ALL-IRELAND primate Archbishop Sean Brady has ordered an appeal for information about people who disappeared during the Northern Troubles and whose bodies have never been found.
Catholic churches in the diocese of Armagh are making the appeal this weekend in response to a request from the Independent Commission for the Location of Victims' Remains. The commission has set up a confidential phone line and post office box number in the hope of encouraging people to come forward.
There are thought to be nine remaining 'disappeared' from the Troubles, including British army captain Robert Nairac, who is believed to have been killed after going undercover in south Armagh in 1977.
Most are thought to have been killed by the IRA, though in some cases no group has claimed responsibility for their deaths.
Brady has described the issue as "unfinished business from the Troubles" and said his appeal was not a political but a pastoral matter.
The appeal is being published on church notice boards and parish bulletins in Armagh this weekend and is expected to be repeated in other Catholic dioceses in Ireland later this month.
Kenneth Bloomfield, a commissioner on the Independent Commission, said he was "hopeful" that conditions were right for people to come forward, but warned that even if information was given in good faith, it may not prove possible to locate remains.
"These are murders carried out decades ago, probably at dead of night in fairly wild country and on occasions people can give you information which to the best of their knowledge is accurate, but the whole terrain has changed over those decades, " Bloomfield told the BBC.

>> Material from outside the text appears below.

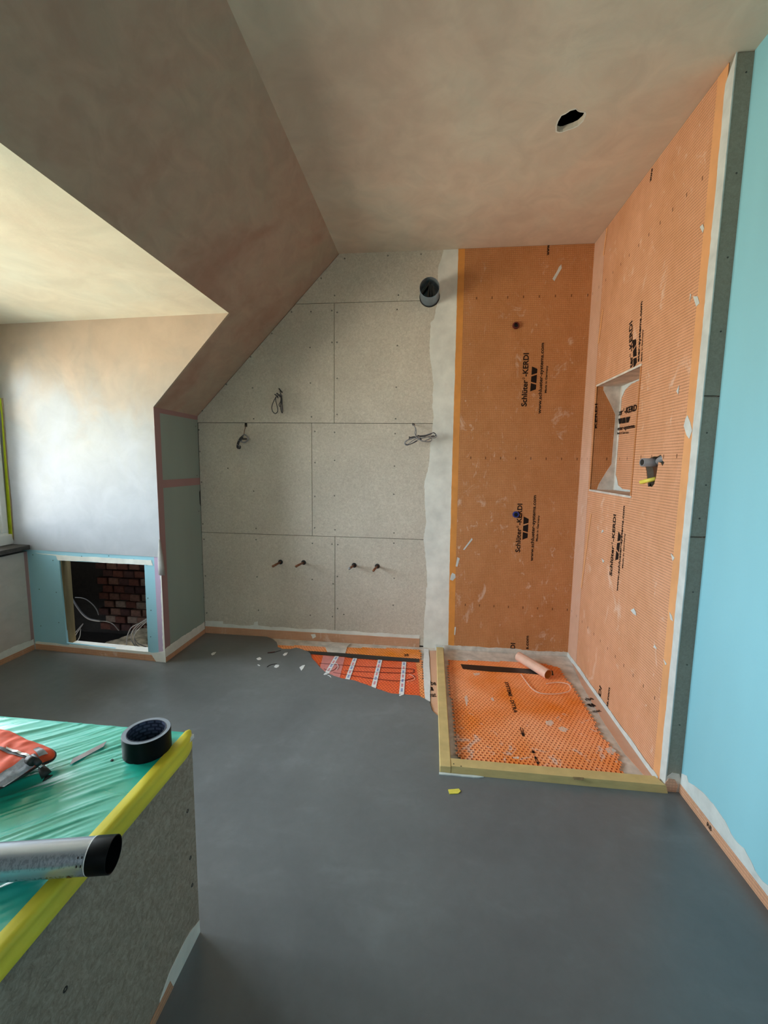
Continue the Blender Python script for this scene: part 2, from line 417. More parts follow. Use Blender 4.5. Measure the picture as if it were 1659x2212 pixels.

In 1999, the IRA gave details of nine locations where it said bodies were buried, but the remains of only four individuals were actually found.
Anna McShane, whose father Charles Armstrong went missing in 1981 and is believed to have been killed by the IRA, said families cannot rest until their relatives' remains have been found.
"Before there can be any peace in Northern Ireland, these bodies need to be returned, " she said. "For these families, it is like an ongoing wake, a never-ending wake."